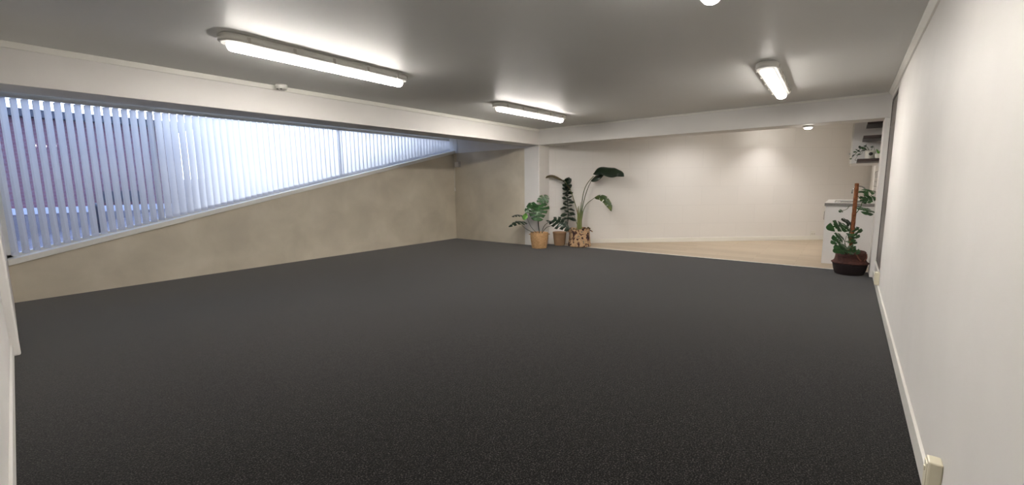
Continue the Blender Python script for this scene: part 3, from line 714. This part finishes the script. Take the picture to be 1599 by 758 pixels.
add_stem(p4, M['stem'], [A4(1349, 311, -.12), A4(1350, 305, -.14), A4(1352, 300, -.16)], .004, .003, 8)
add_stem(p4, M['stem'], [A4(1327, 321, -.03), A4(1322, 327, -.05), A4(1314, 329.5, -.08)], .004, .003, 8)
U = UPV
L4 = [  # base, tip, normal, width, mat, fingers, seed
 ((1348, 302, -.16), (1366, 299, -.1), U * 1 + TOCAM * .3, .13, 'leaf', 4),
 ((1348, 312, -.12), (1368, 309, -.14), U * .8 + TOCAM * .7, .14, 'leaf', 4),
 ((1347, 311, -.14), (1360, 317, -.2), U * .5 + TOCAM, .09, 'leaf', 3),
 ((1350, 325, -.13), (1355, 336, -.22), U * .45 + TOCAM, .21, 'leaf', 4),
 ((1315, 329, -.08), (1310, 331.5, -.11), U * .6 + TOCAM, .05, 'leaf', 3),
 ((1315.5, 353, -.08), (1290, 357, -.16), U * .5 + TOCAM, .17, 'leaf', 4),
 ((1324, 346, -.06), (1314, 344, -.12), U * .8 + TOCAM * .6, .09, 'leaf_dark', 3),
 ((1321, 352, -.06), (1317, 362, -.13), U * .4 + TOCAM, .12, 'leaf', 3),
 ((1330, 357, -.06), (1346, 362, -.15), U * .6 + TOCAM * .8 + RV * .2, .15, 'leaf', 4),
 ((1329, 365, -.08), (1342, 371, -.16), U * .6 + TOCAM * .8, .13, 'leaf', 4),
 ((1328, 366, -.06), (1333, 379, -.15), U * .4 + TOCAM, .11, 'leaf', 3),
 ((1314, 369, -.08), (1299, 374, -.15), U * .6 + TOCAM * .8, .13, 'leaf', 4),
 ((1311, 375, -.1), (1298, 381, -.16), U * .9 + TOCAM * .4, .1, 'leaf', 4),
 ((1320, 384, -.1), (1302, 388, -.2), U * .8 + TOCAM * .6, .12, 'leaf', 4),
 ((1320, 388, -.12), (1301, 394, -.22), U * .7 + TOCAM * .7, .13, 'leaf', 4),
 ((1318, 389, -.14), (1312, 396, -.24), U * .6 + TOCAM * .8, .12, 'leaf', 4),
 ((1324, 386, -.12), (1336, 387, -.2), U * .8 + TOCAM * .6, .12, 'leaf', 4),
 ((1326, 391, -.14), (1343, 395, -.22), U * .7 + TOCAM * .7, .14, 'leaf', 4),
 ((1324, 391, -.14), (1329, 397, -.24), U * .6 + TOCAM * .8, .12, 'leaf', 4),
 ((1322, 350, .05), (1332, 352, .08), U * .6 + TOCAM * .8, .14, 'leaf_dark', 3),
 ((1326, 376, -.04), (1337, 381, -.12), U * .7 + TOCAM * .6, .11, 'leaf', 3),
]
for i, (b, t, n, W, mt, fg) in enumerate(L4):
    add_leaf(p4, M[mt], A4(*b), A4(*t), n + TOCAM * .25, W * 1.28, bend=.12, cup=.14, fingers=3, slit=.26, seed=40 + i)
for a, b, c in (((1323, 392, -.05), (1318, 375, -.07), (1314, 369, -.08)), ((1322, 394, -.05), (1313, 384, -.08), (1311, 375, -.1)), ((1324, 372, -.03), (1327, 362, -.05), (1330, 357, -.06)), ((1324, 360, -.02), (1320, 355, -.05), (1315.5, 353, -.08)), ((1324, 380, -.03), (1327, 371, -.06), (1329, 365, -.08)), ((1321, 392, -.06), (1319, 381, -.06), (1322, 368, -.04))):
    add_stem(p4, M['stem'], [A4(*a), A4(*b), A4(*c)], .004, .003, 8)

# --- small plants on the lowest shelf
ZS = 1.565 + .042
cs = Vector((8.15, -0.205, ZS))
q1 = thing('trailing_shelf_plant', 'trailing plant in a white square pot with dark spot on lowest shelf', 'potted plant', cs)
MB().lathe([(0.05, 0), (0.058, 0.01), (0.066, 0.11), (0.067, 0.118), (0.06, 0.118), (0.058, 0.09)], 4, fn=lambda r, z, a: (r * 1.32, z)).build('pot', M['ceramic'], q1, None)
MB().lathe([(0.063, 0.08), (0.001, 0.085)], 4).build('soil', M['soil'], q1)
for o in q1.children: o.rotation_euler = (0, 0, math.radians(45))
MB().lathe([(0.024, 0), (0.024, .003), (.001, .004)], 16).build('emblem', M['dark_dot'], q1).matrix_local = Matrix.Translation((-.062, -.005, .07)) @ Matrix.Rotation(-PI / 2, 4, 'Y')
rnd = random.Random(11)
for k, e in enumerate([(-.06, .17, -.03), (-.04, .21, .0), (.0, .18, .04), (-.06, .1, .05), (-.05, -.05, .06), (.04, .12, .05)]):
    top = cs + Vector((0, 0, .085)); E_ = cs + Vector((e[0], e[1], .02 + e[2]))
    if e[1] > .13 : E_.z = max(E_.z, ZS - .03)
    midp = (top + E_) / 2 + Vector((0, 0, .1))
    add_stem(q1, M['stem'], [top, midp, E_], .0025, .0015, 12)
    P = bez([top, midp, E_], 6)
    for j in (3, 4, 5, 6):
        hh = Vector((rnd.uniform(-1, 1), rnd.uniform(-.6, 1), rnd.uniform(-.5, .6))).normalized()
        add_leaf(q1, M['leaf'] if (j + k) % 2 else M['leaf_dark'], P[j], P[j] + hh * .048, Vector((-.6, .1, .6)), .03, kind='obovate', bend=.1, seed=k * 7 + j)
cs2 = Vector((8.05, -0.295, ZS))
q2 = thing('shelf_succulent', 'pale leafy little plant in a round white pot beside the wall on lowest shelf', 'potted plant', cs2)
MB().lathe([(0.03, 0), (0.036, .006), (0.042, .06), (.043, .066), (.038, .066), (.037, .05)], 24).build('pot', M['ceramic'], q2)
MB().lathe([(0.039, .045), (.001, .05)], 16).build('soil', M['soil'], q2)
for k in range(9):
    a = k * 2.4; h = Vector((math.cos(a), math.sin(a), 0)); p = cs2 + UPV * .05
    add_leaf(q2, M['leaf_light'], p, p + h * .035 + UPV * (.05 + .012 * (k % 4)), h * -.5 + UPV, .026, kind='obovate', bend=.1, seed=k)

# ---------------------------------------------------------------- the street outside
struct('ground_street', MB().prism([(-14, YW + .2, -.1), (0.0, YW + .2, -.1), (9, YW + .2, 1.85), (26, YW + .2, 2.1), (26, YW + .2, -1), (-14, YW + .2, -1)], (0, 30, 0)), M['asphalt'])
bb = thing('brick_building', 'pink red brick building across the street seen between the open blind slats', 'building', (-2, 16, 0))
part(bb, MB().box((-12, 16, -.3), (4.3, 24, 3.05)), 'brick_wall', M['brick'])
o = bb.children[0]
me = o.data
for p in me.polygons:
    for li in p.loop_indices:
        v = me.vertices[me.loops[li].vertex_index].co; me.uv_layers[0].data[li].uv = (v.x + v.y, v.z)
part(bb, MB().box((-12.3, 15.7, 3.05), (4.6, 24.3, 3.24), .01), 'fascia', M['dark_out'])
part(bb, MB().box((-12.1, 15.9, .70), (4.4, 16.0, .86), .01), 'white_band', M['white_paint_out'])
part(bb, MB().box((-12.1, 15.93, -.3), (4.4, 16.0, .70), .01), 'base_course', M['asphalt'])
for x in (-3.2, 2.35):
    wf = part(bb, MB().box((x, 15.9, .95), (x + .9, 16.0, 1.25), .005), 'window', M['dark_out'])
bl = thing('street_bollard', 'dark post standing on the footpath outside the left end of the window', 'post', (1.5, 10.6, .22))
MB().lathe([(.045, 0), (.045, .75), (.05, .76), (.05, .8), (.02, .84), (.001, .845)], 16).build('post', M['dark_out'], bl)
MB().lathe([(.08, 0), (.08, .02), (.05, .03)], 16).build('base', M['dark_out'], bl)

■ WRITTEN EXERCISE ■
Which lines contain "part"? Copy each of them.

■ FULL OUTPUT ■
Continue the Blender Python script for this scene: part 3, from line 714. This part finishes the script. Take the picture to be 1599 by 758 pixels.
part(bb, MB().box((-12, 16, -.3), (4.3, 24, 3.05)), 'brick_wall', M['brick'])
part(bb, MB().box((-12.3, 15.7, 3.05), (4.6, 24.3, 3.24), .01), 'fascia', M['dark_out'])
part(bb, MB().box((-12.1, 15.9, .70), (4.4, 16.0, .86), .01), 'white_band', M['white_paint_out'])
part(bb, MB().box((-12.1, 15.93, -.3), (4.4, 16.0, .70), .01), 'base_course', M['asphalt'])
    wf = part(bb, MB().box((x, 15.9, .95), (x + .9, 16.0, 1.25), .005), 'window', M['dark_out'])